Survey Flying – This type of flying can be particularly satisfying because the benefits of accurate piloting and navigation are clearly reflected in the results. 

In the ‘60s before the advent of modern technology such as satellites, drones, Lidar and related software most survey work was done using aircraft of various descriptions. For example, the surveys for the HF Verwoerd (now Gariep) and PK Le Roux (now Vanderkloof) dams were flown in an Aero Commander 680F at an altitude of about 24,000 feet. 

The camera hatch was more or less on centre towards the rear of the cabin, control wires and plumbing having been rerouted to allow for the hole in the floor. However, cabin heat was supplied by a Janitrol fuel fired heater in the nose which could not be used as its exhaust flowed backwards under the fuselage and the relatively hot air distorted the photography. The -40°C/Fahrenheit temperatures intersected, so flying at this altitude included fleece lined boots and gloves, but even so operating times were limited without heating as the shivers set in. 

In sharp contrast low-level survey operations had to be operated in the heat without the advantage of air conditioning. This could lead to fatigue after just a few hours and at least one case of a detached retina occurred when the navigator’s eye was severely jarred by contact with the floor mounted navigator’s sight eyepiece in turbulence. 

A succession of particularly tragic cases occurred to a survey operation using de Havilland Beavers. The first one occurred in the foothills of the Waterberg while the Beaver was ascending the profile of a fairly steep koppie and did not have sufficient power to continue the climb or turn away and collided with the ground. All three crew members were killed. Sometimes an issue with this type of flying can be a relatively inexperienced pilot with not much time on type being used while he gains experience towards charter or airline flying. 

The insurance investigating team had no sooner returned to base when they were greeted by the news that yet another Beaver on survey had crashed and burned out in the Northern Cape, killing three experienced crew. 

The next day the team set out again for Springbok, some four hours flying time in an ancient Seneca One.
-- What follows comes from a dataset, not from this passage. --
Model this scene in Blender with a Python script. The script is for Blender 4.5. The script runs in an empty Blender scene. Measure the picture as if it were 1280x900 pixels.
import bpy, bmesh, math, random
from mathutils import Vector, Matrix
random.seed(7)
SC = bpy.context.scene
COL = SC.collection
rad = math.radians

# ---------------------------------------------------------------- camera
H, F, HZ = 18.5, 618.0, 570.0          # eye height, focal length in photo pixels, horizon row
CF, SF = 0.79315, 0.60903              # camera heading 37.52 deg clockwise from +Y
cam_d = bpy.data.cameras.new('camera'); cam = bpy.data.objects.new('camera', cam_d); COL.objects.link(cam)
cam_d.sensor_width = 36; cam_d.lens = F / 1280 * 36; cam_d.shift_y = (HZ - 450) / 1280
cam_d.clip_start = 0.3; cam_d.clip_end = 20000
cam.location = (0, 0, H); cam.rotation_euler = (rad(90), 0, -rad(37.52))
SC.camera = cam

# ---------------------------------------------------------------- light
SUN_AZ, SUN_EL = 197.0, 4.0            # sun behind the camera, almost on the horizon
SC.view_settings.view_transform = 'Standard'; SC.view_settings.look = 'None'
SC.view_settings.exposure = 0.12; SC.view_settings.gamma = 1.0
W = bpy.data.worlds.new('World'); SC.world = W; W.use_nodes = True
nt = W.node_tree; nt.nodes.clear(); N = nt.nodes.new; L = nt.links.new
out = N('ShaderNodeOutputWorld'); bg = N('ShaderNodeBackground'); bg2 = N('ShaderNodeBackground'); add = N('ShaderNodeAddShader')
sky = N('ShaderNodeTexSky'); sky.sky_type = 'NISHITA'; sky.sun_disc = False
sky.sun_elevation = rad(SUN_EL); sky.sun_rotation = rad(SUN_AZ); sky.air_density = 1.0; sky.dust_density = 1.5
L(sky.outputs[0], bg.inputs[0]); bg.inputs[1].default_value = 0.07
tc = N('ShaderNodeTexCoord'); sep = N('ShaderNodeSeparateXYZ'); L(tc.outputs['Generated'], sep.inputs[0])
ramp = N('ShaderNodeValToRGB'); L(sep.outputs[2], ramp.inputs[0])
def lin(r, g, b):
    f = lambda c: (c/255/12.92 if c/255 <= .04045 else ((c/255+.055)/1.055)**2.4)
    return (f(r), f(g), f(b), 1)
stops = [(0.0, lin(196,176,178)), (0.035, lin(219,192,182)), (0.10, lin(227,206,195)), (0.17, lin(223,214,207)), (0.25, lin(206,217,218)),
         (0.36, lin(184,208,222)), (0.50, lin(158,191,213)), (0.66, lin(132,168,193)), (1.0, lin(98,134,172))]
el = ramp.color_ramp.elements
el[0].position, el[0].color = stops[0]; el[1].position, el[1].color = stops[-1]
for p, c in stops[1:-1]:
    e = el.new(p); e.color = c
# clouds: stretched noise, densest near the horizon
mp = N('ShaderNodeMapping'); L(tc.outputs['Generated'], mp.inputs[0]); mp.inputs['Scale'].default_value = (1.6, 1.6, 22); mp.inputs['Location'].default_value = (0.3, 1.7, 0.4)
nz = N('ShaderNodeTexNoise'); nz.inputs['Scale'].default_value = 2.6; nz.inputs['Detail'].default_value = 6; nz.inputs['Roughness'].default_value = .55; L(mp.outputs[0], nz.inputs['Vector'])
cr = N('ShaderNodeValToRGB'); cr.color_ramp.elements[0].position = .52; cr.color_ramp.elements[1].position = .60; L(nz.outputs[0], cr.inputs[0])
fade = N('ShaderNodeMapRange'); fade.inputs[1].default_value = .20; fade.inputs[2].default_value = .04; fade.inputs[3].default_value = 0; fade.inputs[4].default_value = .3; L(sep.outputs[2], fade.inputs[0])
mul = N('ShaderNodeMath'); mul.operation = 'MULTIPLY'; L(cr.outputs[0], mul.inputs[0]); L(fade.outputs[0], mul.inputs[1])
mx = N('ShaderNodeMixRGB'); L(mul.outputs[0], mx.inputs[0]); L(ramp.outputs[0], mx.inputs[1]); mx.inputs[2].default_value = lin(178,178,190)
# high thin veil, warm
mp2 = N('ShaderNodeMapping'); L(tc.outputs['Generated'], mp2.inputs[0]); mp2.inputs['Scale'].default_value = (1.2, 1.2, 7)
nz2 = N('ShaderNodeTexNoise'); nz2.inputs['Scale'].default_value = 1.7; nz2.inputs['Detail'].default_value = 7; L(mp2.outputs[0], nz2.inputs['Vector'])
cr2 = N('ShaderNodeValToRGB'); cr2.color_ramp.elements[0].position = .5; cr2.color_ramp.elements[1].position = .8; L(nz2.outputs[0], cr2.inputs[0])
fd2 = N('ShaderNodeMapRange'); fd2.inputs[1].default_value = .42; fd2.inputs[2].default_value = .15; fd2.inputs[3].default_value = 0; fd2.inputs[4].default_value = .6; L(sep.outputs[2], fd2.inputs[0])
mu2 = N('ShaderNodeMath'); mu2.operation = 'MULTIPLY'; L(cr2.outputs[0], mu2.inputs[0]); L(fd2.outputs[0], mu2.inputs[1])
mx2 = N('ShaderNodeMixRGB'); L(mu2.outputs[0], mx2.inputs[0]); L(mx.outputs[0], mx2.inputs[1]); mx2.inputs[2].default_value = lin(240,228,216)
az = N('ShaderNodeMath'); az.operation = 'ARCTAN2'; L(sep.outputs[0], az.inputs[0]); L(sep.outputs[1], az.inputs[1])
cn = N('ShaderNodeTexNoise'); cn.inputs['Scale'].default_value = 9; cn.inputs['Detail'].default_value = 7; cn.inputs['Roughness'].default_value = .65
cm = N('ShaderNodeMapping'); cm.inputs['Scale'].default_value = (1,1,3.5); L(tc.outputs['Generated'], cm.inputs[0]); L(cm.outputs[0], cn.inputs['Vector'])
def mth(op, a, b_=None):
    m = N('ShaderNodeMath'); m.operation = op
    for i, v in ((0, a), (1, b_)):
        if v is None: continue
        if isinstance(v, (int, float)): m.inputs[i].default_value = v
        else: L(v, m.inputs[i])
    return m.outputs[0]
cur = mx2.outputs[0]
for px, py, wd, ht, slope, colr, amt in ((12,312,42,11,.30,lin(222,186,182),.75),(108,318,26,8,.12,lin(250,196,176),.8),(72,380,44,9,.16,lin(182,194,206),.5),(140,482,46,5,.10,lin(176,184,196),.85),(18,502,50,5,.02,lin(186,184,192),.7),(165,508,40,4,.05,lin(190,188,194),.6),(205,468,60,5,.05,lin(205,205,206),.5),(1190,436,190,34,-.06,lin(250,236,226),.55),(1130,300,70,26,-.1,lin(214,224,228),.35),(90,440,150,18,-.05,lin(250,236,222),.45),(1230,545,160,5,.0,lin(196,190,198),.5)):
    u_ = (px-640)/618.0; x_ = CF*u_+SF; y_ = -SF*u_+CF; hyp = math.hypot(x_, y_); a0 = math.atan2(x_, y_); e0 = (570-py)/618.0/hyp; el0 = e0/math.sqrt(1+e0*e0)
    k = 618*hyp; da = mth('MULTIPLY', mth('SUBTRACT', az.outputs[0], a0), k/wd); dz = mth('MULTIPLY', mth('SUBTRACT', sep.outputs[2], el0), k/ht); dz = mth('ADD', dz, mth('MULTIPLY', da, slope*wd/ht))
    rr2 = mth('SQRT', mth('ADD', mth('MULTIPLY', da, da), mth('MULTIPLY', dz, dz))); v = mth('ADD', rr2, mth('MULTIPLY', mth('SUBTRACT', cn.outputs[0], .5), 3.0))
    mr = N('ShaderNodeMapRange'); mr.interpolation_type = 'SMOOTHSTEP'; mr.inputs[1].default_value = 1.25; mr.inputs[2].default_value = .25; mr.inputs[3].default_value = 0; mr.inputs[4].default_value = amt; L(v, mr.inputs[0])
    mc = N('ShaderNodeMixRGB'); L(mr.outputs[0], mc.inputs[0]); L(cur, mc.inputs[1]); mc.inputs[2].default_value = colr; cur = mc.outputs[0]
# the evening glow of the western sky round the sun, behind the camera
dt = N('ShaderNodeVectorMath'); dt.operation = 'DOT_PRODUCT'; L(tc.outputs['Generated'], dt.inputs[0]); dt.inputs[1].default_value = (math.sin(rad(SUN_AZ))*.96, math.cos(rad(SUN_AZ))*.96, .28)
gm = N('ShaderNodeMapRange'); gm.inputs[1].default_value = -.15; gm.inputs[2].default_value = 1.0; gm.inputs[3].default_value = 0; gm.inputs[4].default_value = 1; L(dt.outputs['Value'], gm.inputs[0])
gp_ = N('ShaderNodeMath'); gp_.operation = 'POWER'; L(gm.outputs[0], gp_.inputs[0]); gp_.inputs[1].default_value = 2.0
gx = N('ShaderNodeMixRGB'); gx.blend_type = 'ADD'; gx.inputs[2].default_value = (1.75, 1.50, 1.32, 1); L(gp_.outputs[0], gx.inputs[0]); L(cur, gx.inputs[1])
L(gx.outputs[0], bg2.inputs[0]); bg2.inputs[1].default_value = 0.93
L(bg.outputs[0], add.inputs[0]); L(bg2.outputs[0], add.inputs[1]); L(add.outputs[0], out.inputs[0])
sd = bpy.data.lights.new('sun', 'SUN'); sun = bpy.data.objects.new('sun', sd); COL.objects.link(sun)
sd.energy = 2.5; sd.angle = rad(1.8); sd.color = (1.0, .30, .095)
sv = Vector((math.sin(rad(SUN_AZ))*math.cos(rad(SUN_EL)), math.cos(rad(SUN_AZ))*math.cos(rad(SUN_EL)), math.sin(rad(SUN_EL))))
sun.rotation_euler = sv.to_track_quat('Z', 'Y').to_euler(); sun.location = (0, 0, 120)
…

The investigation revealed that the Beaver had collided with a small rising rocky outcrop. The flying technique used was apparently to maintain the same power setting in level flight and then use flaps to ‘balloon’ over the obstacle. It seemed that something had gone awry during the application of this procedure. 

The return flight, of about four hours, arrived in the dark south of the home airfield and very nearly collided with tree-covered high ground, the co-pilot fortunately seeing the trees in time and pulling back on the control column. Three fatal accidents in three days would have been far too much for the mind. 

Survey fortunately has its lighter moments. A crew based at an airstrip in the Free State were probably on the ground with nothing to do one day just before they moved on. The airfield name was marked in white stones, and they decided to rearrange some. The airfield name ‘Luckhoff’. No prizes for guessing which stones were rearranged. 

Survey flights sometimes operated under marginal requirements. I remember flying as navigator in the 680F in Bains Kloof below mountain top level, when a 90% forward overlap on succeeding photographs was required – this for better stereoscopic results. Flying at the normal speed would result in the camera working so fast that it would have likely jumped out of its mounts, so the speed was reduced and some flap applied. This made the aircraft more vulnerable from a safety point of view. 

The aircraft was written off many years later on a mountain in the Karoo while on a survey mission and involved one fatality and an injury to another crew member. 

Today many more surveys can be carried out with minimum safety exposure to the crew and equipment due to the arrival of the new technologies and the results more quickly obtained and processed due to advanced software. 

From a military surveillance point of view the Lockheed SR-71 Blackbird has to take the cake. Developed in the 1960’s by the Lockheed ‘Skunk Works’ this extremely advanced aircraft has to be one of the most interesting in many categories and still holds many records. One is the flight from America to Farnborough in one hour 54 minutes and some seconds. 


Situational awareness is particularly important when flying low level and possibly over-concentrating on the work in hand. The priority ‘fly the damn plane’ remains the cardinal rule.